At the end of World War II in Europe, Alfred Jodl signed
the instruments of unconditional surrender on 7 May 1945
in Reims as the representative of
Karl
Dönitz.
Alfred Jodl was arrested and transferred to Flensburg POW
camp and later put before the International Military Tribunal
at the Nuremberg Trials. Alfred Jodl was accused of conspiracy
to commit crimes against peace planning, initiating and waging
wars of aggression war crimes and crimes against humanity.
The principal charges against him related to his signature
of the Commando Order and the Commissar Order, both of which
ordered that certain prisoners were to be summarily executed.
Additional charges at his trial included unlawful deportation
and abetting execution. Presented as evidence was his signature
on an order that transferred Danish citizens, including Jews
and other civilians, to concentration camps. Although he denied
his role in the crime, the court sustained his complicity
based on the given evidence.
His wife Luise attached herself to her husband's defence
team.
Subsequently interviewed by Gitta Sereny, researching her
biography of
Albert
Speer, Luise alleged that in many instances the Allied
prosecution made charges against Alfred Jodl based on documents
that they refused to share with the defence Alfred Jodl
nevertheless proved that some of the charges made against
him were untrue, such as the charge that he had helped
Adolf
Hitler gain control of Germany in 1933. Alfred Jodl pleaded
not guilty before God, before history and my people.
Found guilty on all four charges, he was hanged with
Wilhelm
Keitel, on 16 October 1946
although he had asked the court to be executed by firing
squad.
Alfred Jodl's last words were reportedly Ich grüße
Dich, mein ewiges Deutschland - My greetings to you, my
eternal Germany.

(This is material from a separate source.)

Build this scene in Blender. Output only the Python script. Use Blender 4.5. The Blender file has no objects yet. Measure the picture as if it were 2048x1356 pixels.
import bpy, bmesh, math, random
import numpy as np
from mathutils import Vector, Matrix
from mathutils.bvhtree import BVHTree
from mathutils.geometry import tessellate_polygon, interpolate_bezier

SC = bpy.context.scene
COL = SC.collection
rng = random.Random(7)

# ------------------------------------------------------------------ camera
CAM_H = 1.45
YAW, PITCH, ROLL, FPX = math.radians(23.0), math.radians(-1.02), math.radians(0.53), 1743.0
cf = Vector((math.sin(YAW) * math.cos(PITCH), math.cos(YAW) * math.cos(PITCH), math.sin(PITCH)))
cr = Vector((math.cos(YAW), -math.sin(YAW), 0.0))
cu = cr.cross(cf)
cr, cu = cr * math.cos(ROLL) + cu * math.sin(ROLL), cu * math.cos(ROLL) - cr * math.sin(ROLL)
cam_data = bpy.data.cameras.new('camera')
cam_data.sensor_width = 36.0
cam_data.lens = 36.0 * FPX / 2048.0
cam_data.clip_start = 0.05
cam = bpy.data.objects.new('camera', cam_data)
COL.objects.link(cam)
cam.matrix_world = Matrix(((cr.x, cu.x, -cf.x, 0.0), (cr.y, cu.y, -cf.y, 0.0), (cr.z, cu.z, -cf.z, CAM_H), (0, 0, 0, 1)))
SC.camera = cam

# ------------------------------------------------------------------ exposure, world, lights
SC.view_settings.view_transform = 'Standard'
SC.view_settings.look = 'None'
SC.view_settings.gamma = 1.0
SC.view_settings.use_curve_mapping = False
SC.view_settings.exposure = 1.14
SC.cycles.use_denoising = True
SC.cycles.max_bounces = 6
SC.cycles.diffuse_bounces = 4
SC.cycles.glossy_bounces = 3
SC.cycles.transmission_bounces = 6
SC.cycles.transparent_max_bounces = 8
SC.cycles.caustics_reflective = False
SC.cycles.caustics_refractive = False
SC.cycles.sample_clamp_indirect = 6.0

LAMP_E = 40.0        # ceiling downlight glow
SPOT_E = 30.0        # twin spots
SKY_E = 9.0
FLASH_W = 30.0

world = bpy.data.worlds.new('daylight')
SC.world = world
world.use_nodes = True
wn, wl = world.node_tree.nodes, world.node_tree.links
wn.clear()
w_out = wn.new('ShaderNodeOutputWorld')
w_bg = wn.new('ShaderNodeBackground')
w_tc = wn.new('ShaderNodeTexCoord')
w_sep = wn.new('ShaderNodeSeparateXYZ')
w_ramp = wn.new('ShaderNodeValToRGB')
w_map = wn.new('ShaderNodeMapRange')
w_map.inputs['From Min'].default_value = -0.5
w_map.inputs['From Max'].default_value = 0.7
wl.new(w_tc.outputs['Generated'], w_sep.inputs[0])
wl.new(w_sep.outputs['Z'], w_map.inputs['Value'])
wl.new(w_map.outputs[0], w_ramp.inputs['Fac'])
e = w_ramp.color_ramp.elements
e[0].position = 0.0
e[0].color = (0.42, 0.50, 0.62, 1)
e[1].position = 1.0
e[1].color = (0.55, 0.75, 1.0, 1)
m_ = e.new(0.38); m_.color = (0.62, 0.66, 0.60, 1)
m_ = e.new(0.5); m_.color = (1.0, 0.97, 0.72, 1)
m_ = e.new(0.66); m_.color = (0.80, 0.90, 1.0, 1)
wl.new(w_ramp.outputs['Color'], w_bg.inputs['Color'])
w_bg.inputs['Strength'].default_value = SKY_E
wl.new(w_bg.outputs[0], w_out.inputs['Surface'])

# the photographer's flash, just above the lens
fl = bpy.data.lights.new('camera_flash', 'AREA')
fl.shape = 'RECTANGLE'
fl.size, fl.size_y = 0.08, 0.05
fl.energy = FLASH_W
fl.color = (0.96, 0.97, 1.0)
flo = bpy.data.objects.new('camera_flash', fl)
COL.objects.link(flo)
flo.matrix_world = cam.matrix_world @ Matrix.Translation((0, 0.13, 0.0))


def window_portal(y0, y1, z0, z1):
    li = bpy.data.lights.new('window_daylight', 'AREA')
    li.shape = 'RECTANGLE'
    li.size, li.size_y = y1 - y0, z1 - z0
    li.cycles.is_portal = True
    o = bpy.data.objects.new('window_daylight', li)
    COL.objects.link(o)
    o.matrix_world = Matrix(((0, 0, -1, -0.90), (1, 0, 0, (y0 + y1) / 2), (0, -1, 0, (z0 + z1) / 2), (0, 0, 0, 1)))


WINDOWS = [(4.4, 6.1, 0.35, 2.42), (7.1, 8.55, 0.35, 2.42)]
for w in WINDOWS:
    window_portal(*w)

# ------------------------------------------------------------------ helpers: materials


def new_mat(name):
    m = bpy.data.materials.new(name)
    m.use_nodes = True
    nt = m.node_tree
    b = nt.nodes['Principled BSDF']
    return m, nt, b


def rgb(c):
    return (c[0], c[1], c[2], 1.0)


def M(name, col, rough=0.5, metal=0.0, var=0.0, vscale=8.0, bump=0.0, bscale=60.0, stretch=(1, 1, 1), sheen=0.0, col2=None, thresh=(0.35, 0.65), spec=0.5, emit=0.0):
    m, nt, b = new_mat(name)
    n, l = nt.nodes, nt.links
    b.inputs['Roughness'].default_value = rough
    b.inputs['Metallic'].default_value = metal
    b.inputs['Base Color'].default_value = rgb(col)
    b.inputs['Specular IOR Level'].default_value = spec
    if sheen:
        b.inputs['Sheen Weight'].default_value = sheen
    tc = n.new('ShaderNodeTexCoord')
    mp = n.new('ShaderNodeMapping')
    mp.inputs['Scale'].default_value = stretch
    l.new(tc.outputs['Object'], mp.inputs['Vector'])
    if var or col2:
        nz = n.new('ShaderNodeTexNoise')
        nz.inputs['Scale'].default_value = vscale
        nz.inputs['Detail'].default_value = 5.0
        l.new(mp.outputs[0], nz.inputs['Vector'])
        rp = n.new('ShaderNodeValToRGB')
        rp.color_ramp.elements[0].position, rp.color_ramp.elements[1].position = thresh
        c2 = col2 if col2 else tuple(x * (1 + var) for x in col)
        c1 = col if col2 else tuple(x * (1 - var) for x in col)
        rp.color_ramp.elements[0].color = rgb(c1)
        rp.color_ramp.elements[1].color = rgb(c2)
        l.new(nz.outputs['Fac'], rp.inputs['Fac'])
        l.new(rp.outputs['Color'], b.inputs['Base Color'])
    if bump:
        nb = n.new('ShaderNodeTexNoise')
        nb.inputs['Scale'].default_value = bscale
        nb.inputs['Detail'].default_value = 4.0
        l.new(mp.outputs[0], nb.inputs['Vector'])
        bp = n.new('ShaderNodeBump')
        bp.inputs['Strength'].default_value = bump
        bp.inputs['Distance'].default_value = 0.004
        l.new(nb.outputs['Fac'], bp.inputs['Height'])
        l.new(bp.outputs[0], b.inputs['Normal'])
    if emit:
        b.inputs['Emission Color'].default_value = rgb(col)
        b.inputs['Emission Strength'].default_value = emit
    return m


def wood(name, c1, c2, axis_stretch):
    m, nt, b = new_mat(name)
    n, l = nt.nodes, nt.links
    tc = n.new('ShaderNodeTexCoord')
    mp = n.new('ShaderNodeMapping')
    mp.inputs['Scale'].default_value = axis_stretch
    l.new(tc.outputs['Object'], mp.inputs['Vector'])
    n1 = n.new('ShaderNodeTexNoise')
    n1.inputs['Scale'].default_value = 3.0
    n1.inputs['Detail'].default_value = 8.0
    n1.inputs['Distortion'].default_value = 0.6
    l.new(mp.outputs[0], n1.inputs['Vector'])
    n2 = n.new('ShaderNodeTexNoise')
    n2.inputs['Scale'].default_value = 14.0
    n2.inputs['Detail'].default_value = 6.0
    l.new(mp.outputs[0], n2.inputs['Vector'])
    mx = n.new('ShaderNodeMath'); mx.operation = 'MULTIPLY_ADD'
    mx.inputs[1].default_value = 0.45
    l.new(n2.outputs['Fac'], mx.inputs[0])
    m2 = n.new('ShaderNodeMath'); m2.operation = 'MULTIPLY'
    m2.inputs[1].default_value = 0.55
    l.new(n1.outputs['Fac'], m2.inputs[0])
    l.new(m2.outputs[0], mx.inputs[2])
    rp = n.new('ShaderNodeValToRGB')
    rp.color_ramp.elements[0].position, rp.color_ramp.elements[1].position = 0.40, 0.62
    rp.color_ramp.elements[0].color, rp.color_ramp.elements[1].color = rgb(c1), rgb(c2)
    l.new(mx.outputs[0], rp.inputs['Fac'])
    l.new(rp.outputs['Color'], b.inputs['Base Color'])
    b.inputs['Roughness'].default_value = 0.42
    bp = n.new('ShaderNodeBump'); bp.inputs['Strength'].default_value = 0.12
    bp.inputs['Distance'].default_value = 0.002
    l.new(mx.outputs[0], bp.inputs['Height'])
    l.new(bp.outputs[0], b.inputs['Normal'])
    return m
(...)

He was declared dead 18 minutes later.
His remains were cremated at Munich, and his ashes raked out
and scattered into the Isar River (effectively an attempt
to prevent the establishment of a permanent burial site to
those nationalist groups who might seek to congregate there
an example of this being Benito Mussolini's grave in Predappio,
Italy). A cenotaph in the family plot in the Fraueninsel Cemetery,
in Chiemsee, Germany is dedicated to him.
On 28 February 1953, the München Hauptspruchkammer (Main
denazification court) declared Alfred Jodl not guilty of the
main charges brought against him at Nuremberg, citing the
French CO-President of the Tribunal, Henri Donnedieu de Vabres,
who had in 1946 called the verdict against Alfred Jodl a mistake. His property, which had been confiscated in 1946, was
returned to his widow. The declaration was revoked on 3 September
1953 by the Minister of Political Liberation for Bavaria,
supported by many western allied generals.